Even worse, the film completely buries the most intriguing part of the film. The whole reason why O'Ryan seeks out Mackelway specifically is that he believes Mackelway possesses the same ability he does. It may not have been developed but that does not mean it isn't present. The film never explains how Mackelway could have this ability since he has never been tapped by any of the programs. If it is a natural ability, what causes it? All these things required explanation and we get none. Not that it matters since the film pretty much forgets about this aspect of the story most of the time. By the end, the whole subject has been pretty much tossed aside in the hopes that the audience won't notice. Guess what? We did. Take out all reference to this and you essentially have a Fed who takes his job way too seriously, something we've seen countless times before.

How could anything get this sloppy? Blame it on a screenplay by Zak Penn. While director E. Elias Merhige has been doing fascinating things with horror and fantasy, Penn has written BEHIND ENEMY LINES, INSPECTOR GADGET and PCU. Reportedly Penn's script was good enough to get the interest of several parties, so maybe it's the rewrites by Billy Ray, whose credits include the bombs VOLCANO and COLOR OF NIGHT that went so wrong. Still, when Penn's script isn't wantonly defying logic or basic common sense, it is dull as dirt. This remains true all the way to a generic climax capped off by an abrupt and weak-kneed ending.

Moreover, although the film takes the approach of a complex psychological thriller, it is remarkably brain dead. Although they have a name and address for O'Ryan and are interrogating people he knew, I never once saw a sketch or photo of him. We are either meant to believe that they are working without a description of O'Ryan or at least that none of the Federal Agents see any need to bring this information along so as to get information from people. That not enough for you? One of O'Ryan's calling cards is the design seen on the poster. He leaves this everywhere, including the bodies of his victims where the design is carved with a knife. Mackelway walks around showing the design to people saying, "Have you seen this? Circle with a slash?" The film is half over before some random looney points out to him that it's not a circle with a slash but a zero. Mackelway is stunned and I couldn't believe my ears. You mean none of the agents even entertained the possibility?
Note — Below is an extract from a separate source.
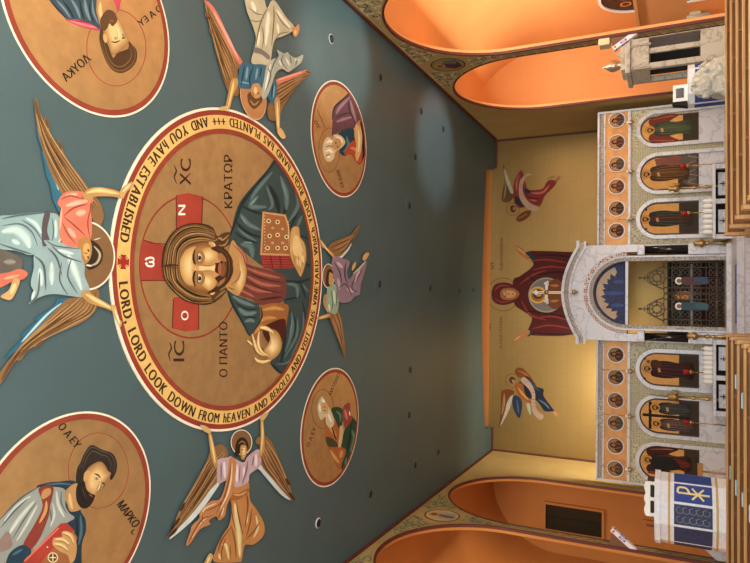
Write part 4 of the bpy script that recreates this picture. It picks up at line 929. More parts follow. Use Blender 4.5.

It seemed so patently obvious what the design once, even without referring to the film's title, that I didn't even think it was a circle when I first saw it. Incidentally, I know government agencies have been in a bind investigating terrorists and all, but don't they usually assign a basic task force to a serial killer case? Here, it's Eckhart and Moss. Or since Moss doesn't do anything, just Eckhart, a Fed with psychological problems who was thrown out of his last position because he screwed up another serial killer case. Even Eckhart's co-workers have nothing to do with the case. Wow, I feel safer already.

I would place the blame solely on Penn but really, Merhige should have known better. He should have taken the script in for rewrites. He wrote BEGOTTEN and okay, Hollywood probably would never allow him to instill the same amount of abstract insanity into a major film. But that doesn't mean Merhige couldn't have at least brought the same directing style that made SHADOW OF THE VAMPIRE such a treat. But Merhige's direction is flat and uninspired.

SUSPECT ZERO will mercifully die a quick death at the box office and no, this is one film that probably won't find an audience on DVD. They had an opportunity to do something different and blew it. Here is a film that can take up space on the shelves next to TAKING LIVES, TWISTED, TRAPPED or any other random thriller. Merhige should take stock of how the Hollywood machine has caused him to make such a boring and disposable film. Or maybe he should just blame himself and ask for forgiveness. Meanwhile, Kingsley still comes out smelling like roses. But it's quite a shock so soon after THE HOUSE OF SAND AND FOG. If his new strategy is giving good performances in bad movies, his decision to work for Uwe Boll is making a lot more sense.